Die Herausforderungen, vor denen die Weltbevölkerung steht, sind so existentiell wie nie zuvor in der Menschheitsgeschichte. Es geht um Hunger, Klima und Krieg. Ohne Zweifel würde der gesellschaftliche Reichtum in der Welt ausreichen, um diesen Herausforderungen gerecht zu werden. Doch wie ist der Reichtum verteilt? Inzwischen verfügen acht Milliardäre mit 426 Milliarden US-Dollar über ein Vermögen, das größer ist das dasjenige der ärmeren Hälfte der Weltbevölkerung. Und diese Umverteilung von unten nach oben setzt sich Tag für Tag fort. Dabei geht es nicht allein um falsche oder richtige Politik. Es ist letzten Endes der Kapitalismus, der den Reichtum konzentriert. Es ist das in Öl, Bergbau und Auto angelegte Kapital, das das Weltklima zerstört. Es ist die Profitorientierung der Agrarlobby, die die Beseitigung des Hungers und ein Leben in Menschenwürde verhindern. Es ist die Kapitallogik von Expansion und Konkurrenz, die Kriege fördert und Massenfluchten auslöst.
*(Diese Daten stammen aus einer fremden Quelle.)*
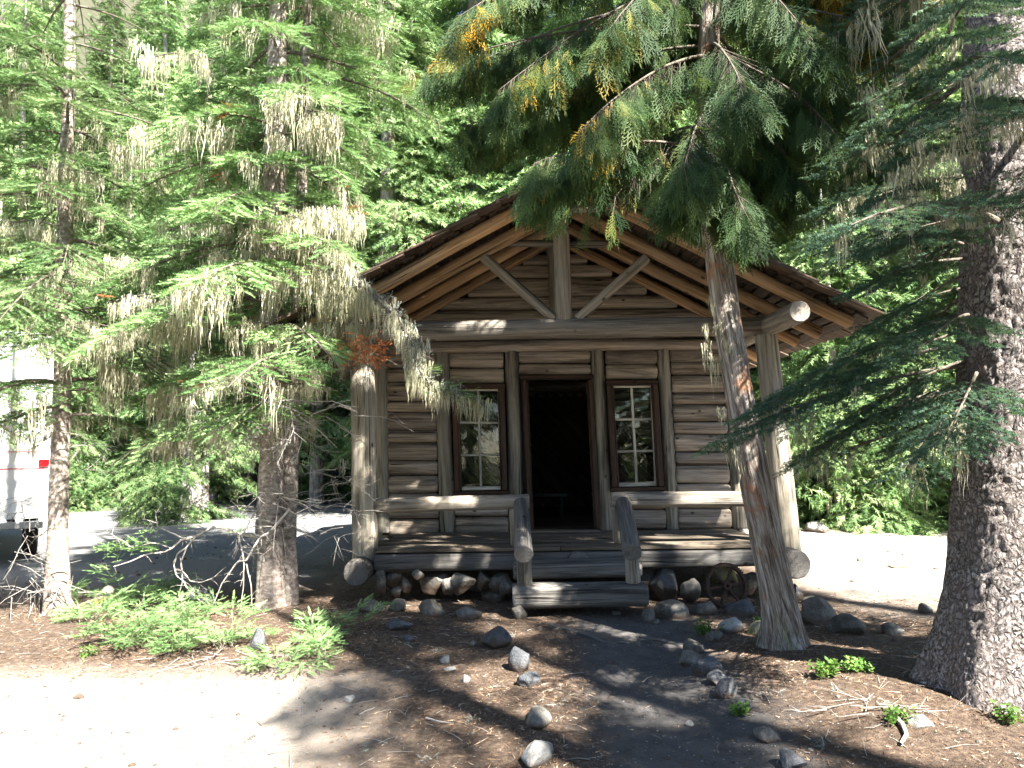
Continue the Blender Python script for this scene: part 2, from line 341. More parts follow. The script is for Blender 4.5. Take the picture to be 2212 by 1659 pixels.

Ja, es gilt: Make capitalism history – Kapitalismus ab in die Tonne! Notwendig sind das gemeinsame Engagement für Demokratie und eine solidarische Gesellschaft.[*]
* Zitiert wurde bei „make capitalism history“ das Mobilisierungsplakat „G20 Hamburg 2017“, auf dem sich dieser Slogan befindet und das auf Seite 1 dieser Ausgabe von der FaktenCheck:EUROPA abgebildet ist.